S’il est exact que les technologies ne suffiront pas et que l’économie néolibérale refusera de reconnaitre son propre dépassement, il est vraisemblable de s’attendre à ce que les gestionnaires de l’économie radicalisent les solutions qui leur semblent aller de soi. On parle déjà d’une folie technologique, la géo-ingénierie, grâce à laquelle l’être humain tenterait de contrôler le climat global par l’entremise de produits chimiques dispersés dans l’atmosphère.

La géo-ingénierie cache les symptômes, mais ne traite aucune des causes.

Outre qu’ainsi il confirmerait l’anthropocène et le capitalocène (cette nouvelle ère géologique caractérisée par le fait que l’humanité, ou plutôt le capitalisme constitue désormais une force centrale déterminant l’état de la Terre), l’être humain ferait dès lors la grande erreur de cacher les symptômes du problème, se condamnant à poursuivre pour l’éternité sa tentative de contrôler le climat, sous peine de révéler la gravité des transformations climatiques. En effet, la géo-ingénierie cache les symptômes, mais ne traite aucune des causes.

La menace eugéniste

À quoi pouvons-nous dès lors nous attendre d’un système ayant exclu l’abaissement du PIB et la décroissance économique, puis ayant épuisé les solutions technologiques? Si le PIB est considéré comme une entité intouchable et si la décarbonation de l’énergie ainsi que l’augmentation de l’efficacité technologique atteignent leur potentialité maximale, il ne reste alors qu’un facteur d’importance pour agir sur les causes du réchauffement climatique : la démographie.

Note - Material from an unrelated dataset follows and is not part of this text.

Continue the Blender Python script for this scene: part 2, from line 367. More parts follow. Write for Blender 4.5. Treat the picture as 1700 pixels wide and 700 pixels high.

Déjà, dans les milieux d’extrême droite et réactionnaires, se discute la réduction démographique et, comme pour la guerre contre les « wokes », ces idées extrémistes percoleront dans l’espace public par l’entremise de politicien·nes, de chroniqueur·euses et d’industriel·les conservateur·trices, inconscient·es des dangers de la propagande qu’ils et elles relaient.

Confrontés à une limite absolue, incapable de compromis, le capitalisme et son dernier gardien, le climato-négationnisme, prendront la forme tout d’abord « douce » de la réduction concertée de la population mondiale en laissant mourir ceux qui sont jugés « de trop ». Puis, comme l’a montré l’exemple de la Seconde Guerre mondiale, ces forces mortelles s’allieront avec le fascisme plutôt que de considérer l’option socialiste.